Pagani Shows Zonda Is Still Alive
It may not look like it, but technically the car is 12 years old.
How can you improve upon automotive perfection? Simple, give Pagani a call. You can't tell by looking at these stunning images, but the unique hypercar left the factory back in 2005 as a right-hand-drive Zonda F bearing chassis number 53 and featuring a Metallic Orange body.
Its story is quite interesting as in early 2012 it was involved in a nasty crash, but lived to see another day. The driver managed to get out of the wreck safe and sound while the car was rebuilt and upgraded to Zonda 760 specifications with an exposed carbon fiber body and goodies taken from the Cinque and R. It was at that point when the car changed its moniker to "760 SH” after the driver’s initials and later on it was suitably renamed "Fantasma” (Italian for "ghost”).
Fast forward to 2017, Pagani was tasked to make the Zonda Fantasma even more hardcore by implementing a series of upgrades that would make it worthy of the "Evo” status. Gone is the sequential gearbox as the high-performance machine is now rocking a manual transmission in the same vein as the 760 Lewis Hamilton (LS), yet another Zonda that was crashed.
While details about the other changes it went through have not been disclosed, we can see it has even more carbon fiber than before to further reduce weight. Power is provided by a naturally aspirated 7.3-liter AMG engine delivering 760 horsepower in the "regular” Zonda 760.
All in all, not bad for a 2005 car, which technically dates back to 1999 when the original Zonda C12 was introduced at the Geneva Motor Show.
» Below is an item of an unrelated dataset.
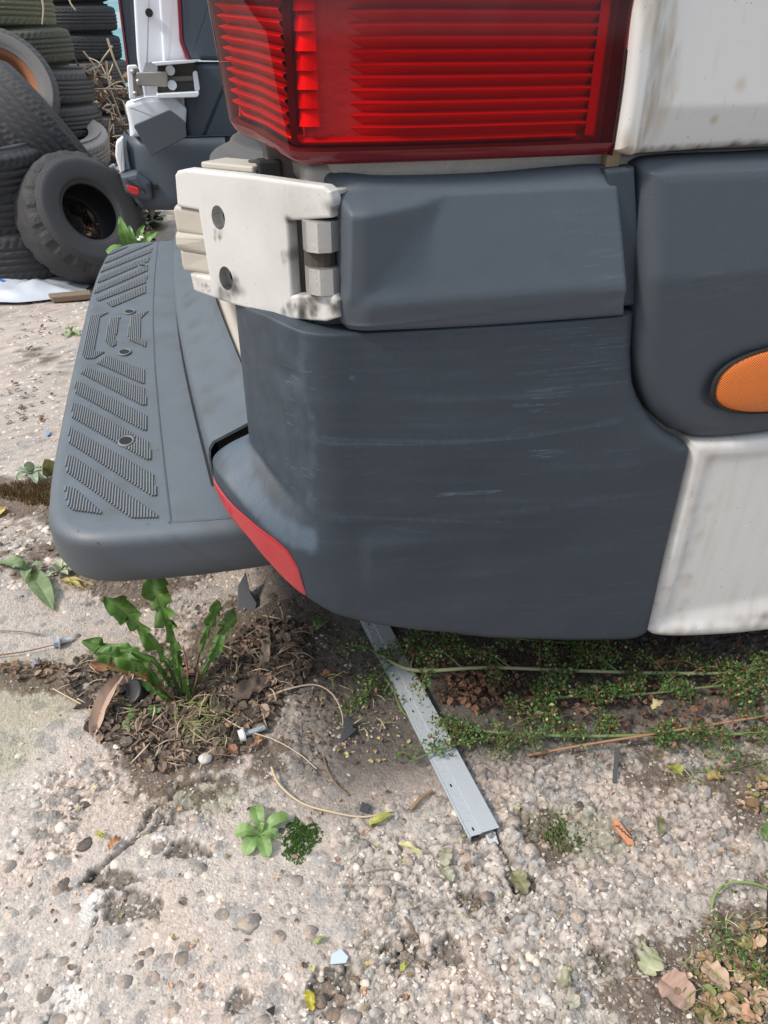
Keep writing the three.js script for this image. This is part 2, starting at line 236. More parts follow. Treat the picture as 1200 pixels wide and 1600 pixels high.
const coatTex = dataTex(256, (x, y) => { const a = sst(.42, .6, coat1(x, y)), k = 205 + 50 * coat2(x, y); return [0, 1, 2].map(i => Math.min(255, k * lerp([.76, .77, .78][i], [1, .95, .90][i], a))); }, 1, true);
const stoneMats = [[.47, .42, .385], [.40, .37, .345], [.54, .485, .44], [.33, .30, .28], [.60, .56, .52], [.30, .24, .195], [.16, .14, .135], [.53, .47, .42], [.42, .395, .375]].map(c => std(lin(...c), { roughness: .75, map: coatTex, bumpMap: grit, bumpScale: .0012 }));
stoneMats.forEach(m => m.color.multiplyScalar(1.3));
{
  const q = rng(501); let n = 0; const spots = [];
  const put = (u, v, r, m, lift = -.3) => { const p = gp(u, v), o = part('stone', pebbles[Math.floor(q() * 9)], stoneMats[m], ground); o.position.copy(p); o.position.y += r * lift - .001; o.scale.setScalar(r); o.rotation.set((q() - .5) * .5, q() * 6.3, (q() - .5) * .5); spots.push([p.x, p.z, r]); n++; };
  // the ones the eye picks out first
  for (const a of [[390, 1442, .020, 1], [431, 1462, .013, 0], [285, 1497, .013, 3], [92, 1390, .014, 3], [598, 1397, .014, 2], [618, 1385, .014, 0], [620, 1440, .013, 4], [575, 1482, .015, 0], [665, 1488, .014, 1], [685, 1508, .012, 2], [745, 1370, .015, 2], [510, 1543, .013, 5], [530, 1565, .011, 5], [500, 1565, .010, 5], [523, 1585, .012, 5], [497, 1588, .010, 5], [553, 1535, .010, 5], [570, 1518, .008, 5], [540, 1520, .009, 3], [545, 1590, .015, 1], [15, 1355, .014, 1], [60, 1255, .009, 3], [133, 1319, .012, 6], [440, 1300, .007, 6], [313, 1358, .011, 1], [195, 1535, .014, 1], [238, 1535, .013, 0], [270, 1575, .017, 0], [218, 1508, .009, 3], [70, 1555, .014, 3], [730, 1340, .013, 0], [905, 1262, .012, 6], [1030, 1315, .015, 3], [880, 1540, .013, 0], [100, 1380, .011, 6], [133, 1258, .009, 6], [290, 1480, .01, 1], [130, 1075, .018, 4], [610, 1262, .013, 4], [585, 1505, .01, 7], [720, 1590, .018, 2], [830, 1330, .012, 4], [960, 1255, .014, 4]]) put(...a);
  let guard = 0; while (n < 235 && guard++ < 6000) {
    const u = -20 + q() * 1240, v = 960 + 660 * Math.sqrt(q()); const p = flat(u, v); if (underVan(p.x, p.z) > .3) continue; const f = field(p.x, p.z); if (f.soil > .5 && q() < .7) continue;
    const r = .0055 + .0075 * q() ** 2; if (spots.some(s => Math.hypot(s[0] - p.x, s[1] - p.z) < (s[2] + r) * .95)) continue;
    put(u, v, r, [0, 1, 2, 7, 8, 0, 7, 4, 3, 1, 2, 7][Math.floor(q() * 12)], -.5 + .32 * q());
  }
  const chip = (() => { const g = new THREE.IcosahedronGeometry(1, 0), p = g.attributes.position; for (let i = 0; i < p.count; i++) { const k = .75 + .6 * h2(Math.round(p.getX(i) * 50), Math.round(p.getY(i) * 50), Math.round(p.getZ(i) * 50)); p.setXYZ(i, p.getX(i) * k * 1.2, p.getY(i) * k * .6, p.getZ(i) * k); } g.computeVertexNormals(); return g; })();
  const small = (name, count, area, rmin, rmax, cols, seed, lift, geo = pebbles[2]) => {
    const im = new THREE.InstancedMesh(geo, std(lin(1, 1, 1), { roughness: .8 }), count), m = new THREE.Matrix4(), s = rng(seed), c = new THREE.Color(); let k = 0, tries = 0;
    while (k < count && tries++ < count * 8) { const [x, z] = area(s); const f = field(x, z); const w = name === 'grit' ? .03 + f.pit + f.crack + f.soil + f.rough * .12 : 1; if (s() > w) continue; if (name === 'cement_chips' && f.rough < .3 && s() > .25) continue; const r = lerp(rmin, rmax, s() ** 3), q1 = new THREE.Quaternion().setFromEuler(new THREE.Euler(s() * .8 - .4, s() * 6.3, s() * .8 - .4)); m.compose(V3(x, f.h + r * lift, z), q1, V3(r, r * (.6 + .4 * s()), r)); im.setMatrixAt(k, m); const cc = cols ? cols[Math.floor(s() * cols.length)] : tone(f, x, z), b = cols ? .75 + .5 * s() : 1.1 + .2 * s(); im.setColorAt(k, c.setRGB(cc[0] * b, cc[1] * b, cc[2] * b)); k++; }
    im.count = k; im.name = name; im.userData = { kind: 'stuff' }; im.castShadow = im.receiveShadow = true; ground.add(im);
  };
  const view = s => { const u = -40 + s() * 1280, v = 900 + 720 * s() ** .8; return G(u, v); };
  small('grit', 5200, view, .0012, .0042, [[.3, .27, .23], [.4, .37, .33], [.2, .16, .12], [.45, .42, .38], [.13, .105, .085], [.28, .22, .17]], 611, .15, chip);
  small('bumps', 750, view, .004, .011, null, 622, -.42, pebbles[5]);
  small('cement_chips', 4200, view, .0015, .0045, null, 655, -.1, chip);
  small('distant_pebbles', 2600, s => G(-60 + s() * 460, 440 + s() * 480), .004, .011, null, 633, -.25, pebbles[4]);
}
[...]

As a reminder, the Zonda was supposed to bow out in 2013 when the track-only Revolucion came out as a culmination of what was initially called the "Fangio F1” as a nod to the fact F1 champion Juan Manuel Fangio was involved in the early development process. Due to popular demand, Pagani resurrected the model quite a few times in the last few years with several one-off cars.